Court Rules Police Can Shoot Dog If It Barks Or Moves

Police Permitted To Shoot Dog If It Barks Or Moves

Police can now shoot a dog if it barks or moves when an officer enters a home a federal court ruled.

The ruling comes from a 2013 incident in Battle Creek, Michigan. According to court documents, police shot and killed two dogs while executing a search warrant on a home looking for drugs.

Mark and Cherly Brown filed a petition with the court to hold the officers and the city responsible for the deaths of their two pit bulls. They said the officers “unlawfully seized their property in violation of the Fourth Amendment when officers shot and killed two dogs while executing a search warrant.”

One of the officers testified that he shot the first pit bull after it allegedly moved a few inches and “lunged” towards him. The court documents say the dog then retreated to the basement where the officer shot it again and killed it.

Court documents say the officer shot the second dog after it too went into the basement, turned around and barked at the officers. That’s when another officer then shot and killed the dog after it ran into the back corner.

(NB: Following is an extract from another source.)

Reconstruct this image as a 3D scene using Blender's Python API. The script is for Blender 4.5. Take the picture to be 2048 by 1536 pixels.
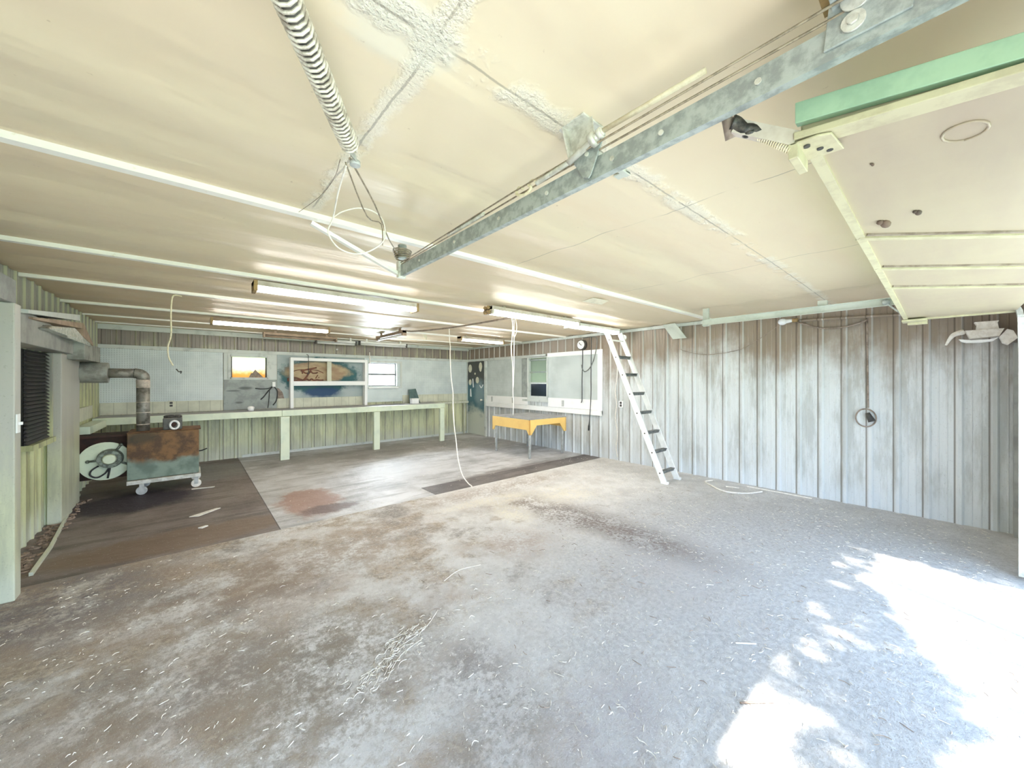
import bpy, bmesh, math, random
from mathutils import Vector, Matrix

for o in list(bpy.data.objects):
    bpy.data.objects.remove(o, do_unlink=True)
C = bpy.context.scene.collection
S = bpy.context.scene
PI = math.pi

# ------------------------------------------------------------------ camera
# room axes: X along the back wall (to the right), Y into the room, Z up; metres
cam_d = bpy.data.cameras.new('camera')
cam = bpy.data.objects.new('camera', cam_d)
C.objects.link(cam)
cam.location = (0, 0, 1.5)
cam.rotation_euler = (PI / 2, 0, math.radians(49.3 - 90))
cam_d.sensor_fit = 'HORIZONTAL'
cam_d.sensor_width = 36
cam_d.lens = 36 * 745 / 2048
cam_d.shift_y = -7 / 2048
cam_d.clip_start = 0.02
S.camera = cam

# ------------------------------------------------------------------ light
SKY = 1.25
SUN = 3.2
TUBE = 8.0
w = bpy.data.worlds.new('sky')
S.world = w
w.use_nodes = True
wn = w.node_tree.nodes
wl = w.node_tree.links
bg = wn['Background']
tc = wn.new('ShaderNodeTexCoord')
sp = wn.new('ShaderNodeSeparateXYZ')
wl.new(tc.outputs['Generated'], sp.inputs[0])
rp = wn.new('ShaderNodeValToRGB')
rp.color_ramp.elements[0].position = 0.0
rp.color_ramp.elements[0].color = (0.72, 0.86, 1.0, 1)
rp.color_ramp.elements[1].position = 0.7
rp.color_ramp.elements[1].color = (0.46, 0.67, 1.0, 1)
wl.new(sp.outputs[2], rp.inputs[0])
wl.new(rp.outputs[0], bg.inputs[0])
bg.inputs[1].default_value = SKY

sun_d = bpy.data.lights.new('sun', 'SUN')
sun_d.energy = SUN
sun_d.angle = math.radians(0.9)
sun_d.color = (1.0, 0.95, 0.86)
sun = bpy.data.objects.new('sun', sun_d)
C.objects.link(sun)
sdir = Vector((0.05, -0.57, 1.0))
sun.rotation_euler = sdir.to_track_quat('Z', 'Y').to_euler()

def daylight(name, loc, aim, sx, sy, power):
    d = bpy.data.lights.new(name, 'AREA')
    d.shape = 'RECTANGLE'
    d.size, d.size_y = sx, sy
    d.energy = power
    d.color = (0.86, 0.93, 1.0)
    o = bpy.data.objects.new(name, d)
    C.objects.link(o)
    o.location = loc
    o.rotation_euler = Vector(aim).to_track_quat('-Z', 'Z').to_euler()
daylight('window_daylight', (3.55, 9.14, 1.65), (-0.1, -1, -0.12), 0.68, 0.55, 20)

S.view_settings.view_transform = 'Standard'
S.view_settings.look = 'None'
S.view_settings.exposure = 2.8
S.view_settings.gamma = 1.0
S.view_settings.use_curve_mapping = False
try:
    S.cycles.max_bounces = 14
    S.cycles.diffuse_bounces = 10
    S.cycles.glossy_bounces = 4
    S.cycles.transmission_bounces = 6
    S.cycles.sample_clamp_indirect = 6.0
    S.cycles.use_denoising = True
except Exception:
    pass

# room sizes
XL, XR, YB, YF, ZC = -1.16, 6.08, 9.0, -0.48, 2.42
RIB = 0.2255

# ------------------------------------------------------------------ materials
class G:
    """small helper around one material's node tree"""
    def __init__(s, name):
        s.m = bpy.data.materials.new(name)
        s.m.use_nodes = True
        s.t = s.m.node_tree
        s.b = s.t.nodes['Principled BSDF']
        s.p = None

    def n(s, k):
        return s.t.nodes.new(k)

    def put(s, v, sock):
        if isinstance(v, (int, float)):
            sock.default_value = v
        elif isinstance(v, tuple):
            sock.default_value = v if len(v) != 3 or sock.type == 'VECTOR' else (*v, 1)
        else:
            s.t.links.new(v, sock)

    def pos(s):
        if s.p is None:
            g = s.n('ShaderNodeNewGeometry')
            x = s.n('ShaderNodeSeparateXYZ')
            s.t.links.new(g.outputs['Position'], x.inputs[0])
            s.p = (g.outputs['Position'], x.outputs[0], x.outputs[1], x.outputs[2])
        return s.p

    def f(s, op, a, b=0.0, c=0.0, clamp=False):
        q = s.n('ShaderNodeMath')
        q.operation = op
        q.use_clamp = clamp
        for i, v in enumerate((a, b, c)):
            s.put(v, q.inputs[i])
        return q.outputs[0]

    def noise(s, scale, detail=4, rough=0.6, stretch=None, off=0.0):
        v = s.pos()[0]
        mp = s.n('ShaderNodeMapping')
        s.t.links.new(v, mp.inputs[0])
        if stretch:
            mp.inputs['Scale'].default_value = stretch
        mp.inputs['Location'].default_value = (off, off * 0.7, off * 0.3)
        q = s.n('ShaderNodeTexNoise')
        q.inputs['Scale'].default_value = scale
        q.inputs['Detail'].default_value = detail
        q.inputs['Roughness'].default_value = rough
        s.t.links.new(mp.outputs[0], q.inputs['Vector'])
        return q.outputs[0]

    def step(s, v, a, b):
        q = s.n('ShaderNodeMapRange')
        q.interpolation_type = 'SMOOTHSTEP'
        s.put(v, q.inputs[0])
        q.inputs[1].default_value = a
        q.inputs[2].default_value = b
        q.inputs[3].default_value = 0
        q.inputs[4].default_value = 1
        return q.outputs[0]

    def mix(s, fac, a, b, mode='MIX'):
        q = s.n('ShaderNodeMix')
        q.data_type = 'RGBA'
        q.blend_type = mode
        s.put(fac, q.inputs[0])
        s.put(a, q.inputs[6])
        s.put(b, q.inputs[7])
        return q.outputs[2]

    def blob(s, cx, cy, rx, ry, soft=0.35, warp=None, amt=0.5, ax=(1, 2)):
        """1 inside an uneven stain, 0 outside"""
        p = s.pos()
        a = s.f('DIVIDE', s.f('SUBTRACT', p[ax[0]], cx), rx)
        b = s.f('DIVIDE', s.f('SUBTRACT', p[ax[1]], cy), ry)
        d = s.f('SQRT', s.f('ADD', s.f('MULTIPLY', a, a), s.f('MULTIPLY', b, b)))
        if warp is not None:
            d = s.f('ADD', d, s.f('MULTIPLY', s.f('SUBTRACT', warp, 0.5), amt * 2))
        return s.f('SUBTRACT', 1.0, s.step(d, 1 - soft, 1 + soft))

    def line(s, coord, at, wdt, warp=None, amt=0.0):
        d = s.f('ABSOLUTE', s.f('SUBTRACT', coord, at))
        if warp is not None:
            d = s.f('ABSOLUTE', s.f('ADD', s.f('SUBTRACT', coord, at), s.f('MULTIPLY', s.f('SUBTRACT', warp, 0.5), amt)))
        return s.f('SUBTRACT', 1.0, s.step(d, wdt * 0.4, wdt))

    def bump(s, h, dist=0.01, strength=1.0):
        q = s.n('ShaderNodeBump')
        q.inputs['Strength'].default_value = strength
        q.inputs['Distance'].default_value = dist
        s.put(h, q.inputs['Height'])
        s.t.links.new(q.outputs[0], s.b.inputs['Normal'])

    def done(s, col, rough=0.7, metal=0.0, spec=0.5):
        s.put(col, s.b.inputs['Base Color'])
        s.put(rough, s.b.inputs['Roughness'])
        s.b.inputs['Metallic'].default_value = metal
        s.b.inputs['Specular IOR Level'].default_value = spec
        return s.m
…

In the court documents the officer saw “there was blood coming out of numerous holes in the dog and…did not want to see it suffer so he put her out of her misery and fired the last shot.”

In the decision the court ruled that Mark and Cheryl Brown failed to show evidence that the first dog did not lunge at police and that the second dog did not bark.

“Given the totality of the circumstances and viewed from the perspective of an objectively reasonable officer, the dog poses an imminent threat to the officer’s safety,” Judge Eric Clay wrote in the decision.  “The standard we set out today is that a police officer’s use of deadly force against a dog while executing a search warrant to search a home for illegal drug activity is reasonable under the Fourth Amendment when…the dog poses an imminent threat to the officer’s safety.”